=== Recorded information ===

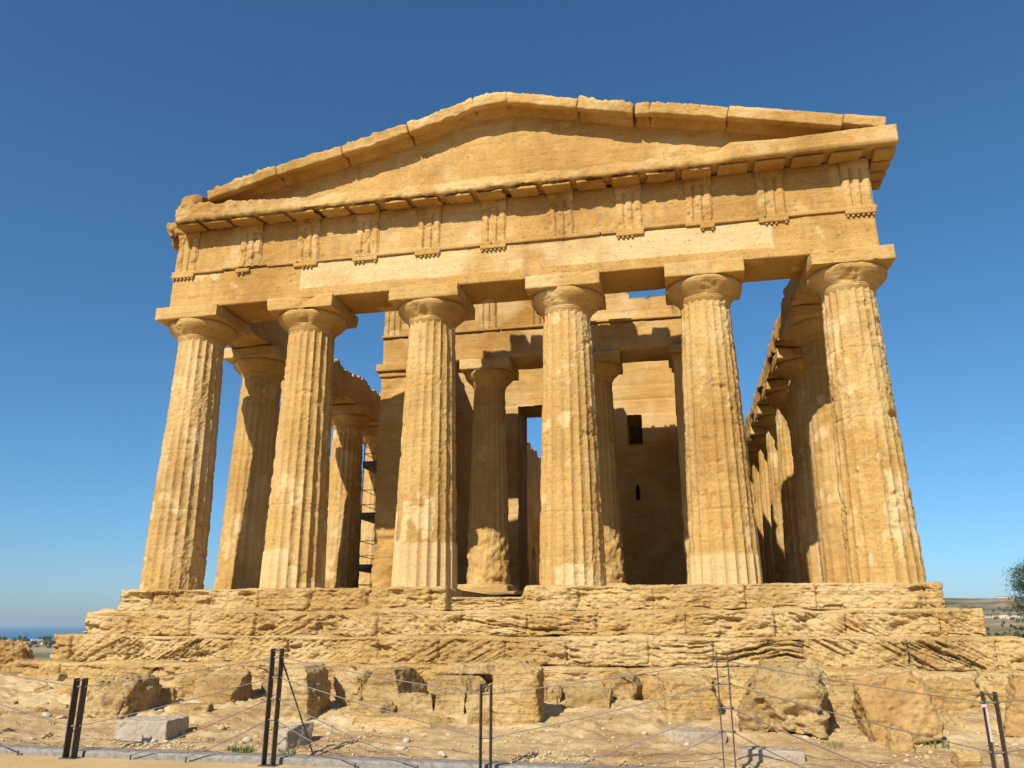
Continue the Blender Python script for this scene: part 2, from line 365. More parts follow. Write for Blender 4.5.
def step(x0, x1, y0, z0, z1, seed, amp, bed, r, res=.021):
    v, f = rockbox((x0, y0, z0), (x1, y0+1.3, z1), (res, .04, res*.75), r, stepdisp(seed, amp, bed), rn=.9)
    if seed == 1:      # worn threshold notch in the stylobate
        t = sst(-.92, -.84, v[:, 0])*(1-sst(.62, .80, v[:, 0])); fr = 1-sst(y0+.3, y0+.9, v[:, 1])
        v[:, 1] += .22*t*fr; v[:, 2] -= .21*t*sst(-.45, 0, v[:, 2])
        t2 = 1-sst(-7.15, -7.08, v[:, 0]); v[:, 1] -= .05*t2
    m2 = [rockbox((x0+.02, y0+1.1, z0+.02), (x1-.02, 39.2-(y0+1), z1-.03), .9, .03)] if seed > 1 else [
        rockbox((x0+.02, y0+1.1, z0+.02), (-.93, 5, z1-.01), .9, .02), rockbox((.84, y0+1.1, z0+.02), (x1-.02, 5, z1-.01), .9, .02),
        rockbox((-.93, y0+1.1, z0+.02), (.84, 5, z1-.24), .9, .02), rockbox((x0+.02, 5, z0+.02), (x1-.02, 39.9, z1-.01), .9, .02)]
    v2, f2 = join((v, f), *m2)
    pale = np.clip(fbm(v2, .9, 3, seed+20)*1.4+.1, 0, .7)
    link('step', v2, f2, M_STEP, T, pale=pale)
step(-8.42, 8.50, -.87, -.52, -.045, 1, .045, .09, .05)
step(-8.92, 9.0, -1.36, -1.02, -.51, 2, .085, .24, .08)
step(-9.1, 9.45, -1.86, -1.51, -1.0, 3, .06, .30, .06, .02)
step(-9.6, 10.0, -2.36, -2.2, -1.50, 4, .10, .10, .10)

# --- columns
def shaft(seed, nth=200, nz=200, h=6.06, rb=.715, rt=.552, ero=.35, smooth_to=None, side_ero=.0, rough_base=0.):
    """fluted Doric shaft; returns verts, faces, pale"""
    th = np.arange(nth)*2*np.pi/nth; z = np.concatenate([[-.10], np.linspace(0, h, nz-1)]); A, Zz = np.meshgrid(th, z, indexing='ij')
    t = np.clip(Zz/h, 0, 1); R0 = rb+(rt-rb)*(t**1.12)
    P = np.stack([np.cos(A)*R0, np.sin(A)*R0, Zz], -1).reshape(-1, 3)+seed*3.7
    def N(s, o=4, sd=0, k=(1, 1, 1)): return fbm(P*np.array(k), s, o, seed+sd).reshape(A.shape)
    ph = (A/(2*np.pi)*20+.5) % 1; fl = np.sin(np.pi*ph)**.85
    e = sst(-.35, .75, N(.8, 3, 1)+ero*1.3-.45)            # 0 crisp .. 1 eroded
    e = np.clip(e+rough_base*(1-sst(.6, 1.9, Zz)), 0, 1)
    if side_ero: e = np.clip(e+side_ero*sst(.1, .9, np.cos(A-R_(-15))), 0, 1)
    if smooth_to is not None:
        sm = 1-sst(-.05, .05, Zz-smooth_to-.35*np.sign(N(1.2, 1, 6, (1, 1, .01))))
        e = e*(1-sm)
    else: sm = np.zeros_like(A)
    dep = .062*R0/.7
    r = R0-dep*fl*(1-.72*e)-e*.022
    r += e*.020*N(3.5, 4, 2)+(.010*N(9, 3, 3)+.012*N(22, 3, 13))*(1-.75*sm)*(.5+e)
    r -= .07*np.clip(N(2.4, 4, 4, (1, 1, 1.8))-.36, 0, 1)*(1-sm)*(1+2*e)
    # broken arrises
    r -= (1-fl)*.05*np.clip(N(7, 4, 5, (1, 1, .7))-.02, 0, 1)*(1-sm)
    for zj in (1.62+.2*math.sin(seed), 3.18, 4.66): r -= .020*sst(-.3, .3, N(1.6, 3, 21))*np.exp(-((Zz-zj-.03*N(1, 2))/.016)**2)
    r = np.where(Zz > h-.08, r, r)
    v = np.stack([np.cos(A)*r, np.sin(A)*r, Zz], -1).reshape(-1, 3)
    i, j = np.meshgrid(np.arange(nth), np.arange(nz-1), indexing='ij'); i = i.ravel(); j = j.ravel(); i2 = (i+1) % nth
    f = np.stack([i*nz+j, i2*nz+j, i2*nz+j+1, i*nz+j+1], 1)
    pale = np.clip(N(.9, 4, 8, (1, 1, .5))*1.5-.15, 0, .8)+sm*.75
    wh = np.clip((N(2.2, 5, 12)-.30)*7, 0, 1); pale = np.clip(np.maximum(pale, wh*.9), 0, 1)
    return v, f, pale.ravel()
def capital(seed, nth=72, chip=.5, res=.045):
    prof = [(5.93, .50), (6.02, .555), (6.045, .572), (6.055, .566), (6.07, .584), (6.085, .579), (6.11, .603), (6.16, .66), (6.215, .722), (6.275, .78), (6.335, .822), (6.39, .832), (6.435, .812), (6.46, .70)]
    pz = np.interp(np.linspace(0, 13, 40), range(14), [a for a, b in prof]); pr = np.interp(np.linspace(0, 13, 40), range(14), [b for a, b in prof])
    th = np.arange(nth)*2*np.pi/nth; A, K = np.meshgrid(th, np.arange(40), indexing='ij')
    r = pr[K]; zz = pz[K]; P = np.stack([np.cos(A)*r, np.sin(A)*r, zz], -1).reshape(-1, 3)+seed*2.3
    dA = (A+math.pi/2+.12+.25*math.sin(seed*2.1)+math.pi) % (2*math.pi)-math.pi     # a broken flake at the front
    c = np.exp(-(dA/(.16+.30*chip))**4)*sst(.1, .45, chip+.5*fbm(P, 2.5, 3, seed).reshape(A.shape))
    c = c*sst(-.35, .1, fbm(P, 3.5, 4, seed+3).reshape(A.shape)+.25)
    lim = .585+.09*fbm(P, 5, 5, seed, .6).reshape(A.shape)+.20*sst(6.08, 6.42, zz)
    r = r-c*np.maximum(r-lim, 0)+.004*fbm(P, 7, 4, seed).reshape(A.shape)
    v = np.stack([np.cos(A)*r, np.sin(A)*r, zz], -1).reshape(-1, 3); n = 40
    i, j = np.meshgrid(np.arange(nth), np.arange(n-1), indexing='ij'); i = i.ravel(); j = j.ravel(); i2 = (i+1) % nth
    f = np.stack([i*n+j, i2*n+j, i2*n+j+1, i*n+j+1], 1)
    def d(v, nn):
        q = v+seed*4.1
        return .010*fbm(q, 4, 4)-.12*np.clip(fbm(q, 1.8, 3, 3)-.32+chip*.12, 0, 1)-.04*np.clip(fbm(q*np.array([1, 1, 2]), 7, 3, 2)-.12, 0, 1)*(.4+chip)
    ab = rockbox((-.845, -.815, 6.435), (.845, .815, 6.765), res, .02, d)
    v, f = join((v, f), ab)
    return v, f, np.clip(fbm(v+seed, 1.1, 3)*1.2, 0, .6)
XC = [-7.7326, -4.7228, -1.6238, 1.6238, 4.7228, 7.7326]
cfg = [dict(ero=.38, rough_base=.15, side_ero=.3), dict(ero=.2, smooth_to=.45), dict(ero=.12, smooth_to=1.25, side_ero=.25),
       dict(ero=.25, side_ero=.45), dict(ero=.25, smooth_to=.9, side_ero=.3), dict(ero=.30, side_ero=.2)]
chips = [.25, .4, .45, .6, .4, .85]
for k, x in enumerate(XC):
    v, f, pl = shaft(k+1, 240, 280, **cfg[k])
    nn = fbm(v+k*9, 1.6, 4, 55)
    if k == 3: pl = np.maximum(pl, (v[:, 2] < .30+.25*nn)*(v[:, 0] > -.45)*.95)
    if k == 2: pl = np.maximum(pl, ((v[:, 2] > 1.0+.5*nn) & (v[:, 2] < 1.5) & (v[:, 0] > .02+.2*nn) & (v[:, 0] < .22+.2*nn))*1.)
    if k == 5: pl = np.maximum(pl, np.clip((fbm(v*np.array([1, 1, .35]), 4, 3, 66)-.12)*6, 0, 1)*sst(3.6, 1.5, v[:, 2])*.85)
    c = link('column', v, f, M_COL, T, pale=pl); c.location = (x, 0, 0); c.rotation_euler.z = k*.1
    v, f, pl = capital(k+1, 96, chips[k], .035)
    link('capital', v, f, M_COL, c, pale=pl).rotation_euler.z = -k*.1
YF = [3.05, 6.2, 9.38, 12.56, 15.74, 18.92, 22.1, 25.28, 28.46, 31.64, 34.75, 37.75]
protos = []
for s in range(3):
    v, f, pl = shaft(20+s, 120, 110, ero=[.35, .5, .3][s], rough_base=.5, side_ero=.2)
    me = link('column', v, f, M_COL, T, pale=pl); v, f, pl = capital(20+s, 48, .3, .08)
    cp = link('capital', v, f, M_COL, me, pale=pl); protos.append((me, cp))
used = set(); q = 0
spots = [(sx*XC[5], y) for y in YF for sx in (-1, 1)]+[(x, YF[-1]) for x in XC[1:5]]
for (x, y) in spots:
    s = q % 3; me, cp = protos[s]
    if s in used:
        c = me.copy(); COL.objects.link(c); c.parent = T; d = cp.copy(); COL.objects.link(d); d.parent = c
    else: c, d = me, cp; used.add(s)
    a = (q*1.7) % 6.28; a = round(a/(math.pi/10))*math.pi/10
    c.location = (x, y, 0); c.rotation_euler.z = a; d.rotation_euler.z = -a; q += 1

# --- front entablature
def archdisp(seed, face, amp=.012):
    def fn(v, n):
        c = amp*fbm(v, 1.2, 4, seed)+.010*fbm(v*np.array([1, 1, 2]), 6, 4, seed+1)
        for x in XC[1:5]+[XC[0]*.0+99]: c = c-.022*np.exp(-((v[:, 0]-x-.03)/.016)**2)
        c = c-.10*np.clip(fbm(v*np.array([1, 1, 1.8]), 1.7, 4, seed+2)-.33, 0, 1)
        return c
    return fn
v, f = rockbox((-8.35, -.62, 6.775), (8.35, .62, 7.69), (.035, .06, .035), .012, archdisp(3, 0))
zm = 7.02
pl = sst(-4.85, -4.83, v[:, 0])*(1-sst(6.2, 6.25, v[:, 0]))*sst(zm, zm+.02, v[:, 2]-.03*fbm(v, 1.5, 2))*.95*(v[:, 1] < -.5)
pl = np.maximum(pl*sst(-.5, .2, fbm(v, .8, 3, 7)+.25), np.clip((fbm(v, 2.1, 4, 77)-.35)*7, 0, .9))
arch = link('architrave', v, f, M_STONE, T, pale=pl)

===

Brief: Extract the lines exactly, please: the first line of the listing, the line with "step(-9.6, 10.0, -2.36, -2.2, -1.50, 4, .10, .10, .10)", and every line between them, but no pictures.

Solution below:
Continue the Blender Python script for this scene: part 2, from line 365. More parts follow. Write for Blender 4.5.
def step(x0, x1, y0, z0, z1, seed, amp, bed, r, res=.021):
    v, f = rockbox((x0, y0, z0), (x1, y0+1.3, z1), (res, .04, res*.75), r, stepdisp(seed, amp, bed), rn=.9)
    if seed == 1:      # worn threshold notch in the stylobate
        t = sst(-.92, -.84, v[:, 0])*(1-sst(.62, .80, v[:, 0])); fr = 1-sst(y0+.3, y0+.9, v[:, 1])
        v[:, 1] += .22*t*fr; v[:, 2] -= .21*t*sst(-.45, 0, v[:, 2])
        t2 = 1-sst(-7.15, -7.08, v[:, 0]); v[:, 1] -= .05*t2
    m2 = [rockbox((x0+.02, y0+1.1, z0+.02), (x1-.02, 39.2-(y0+1), z1-.03), .9, .03)] if seed > 1 else [
        rockbox((x0+.02, y0+1.1, z0+.02), (-.93, 5, z1-.01), .9, .02), rockbox((.84, y0+1.1, z0+.02), (x1-.02, 5, z1-.01), .9, .02),
        rockbox((-.93, y0+1.1, z0+.02), (.84, 5, z1-.24), .9, .02), rockbox((x0+.02, 5, z0+.02), (x1-.02, 39.9, z1-.01), .9, .02)]
    v2, f2 = join((v, f), *m2)
    pale = np.clip(fbm(v2, .9, 3, seed+20)*1.4+.1, 0, .7)
    link('step', v2, f2, M_STEP, T, pale=pale)
step(-8.42, 8.50, -.87, -.52, -.045, 1, .045, .09, .05)
step(-8.92, 9.0, -1.36, -1.02, -.51, 2, .085, .24, .08)
step(-9.1, 9.45, -1.86, -1.51, -1.0, 3, .06, .30, .06, .02)
step(-9.6, 10.0, -2.36, -2.2, -1.50, 4, .10, .10, .10)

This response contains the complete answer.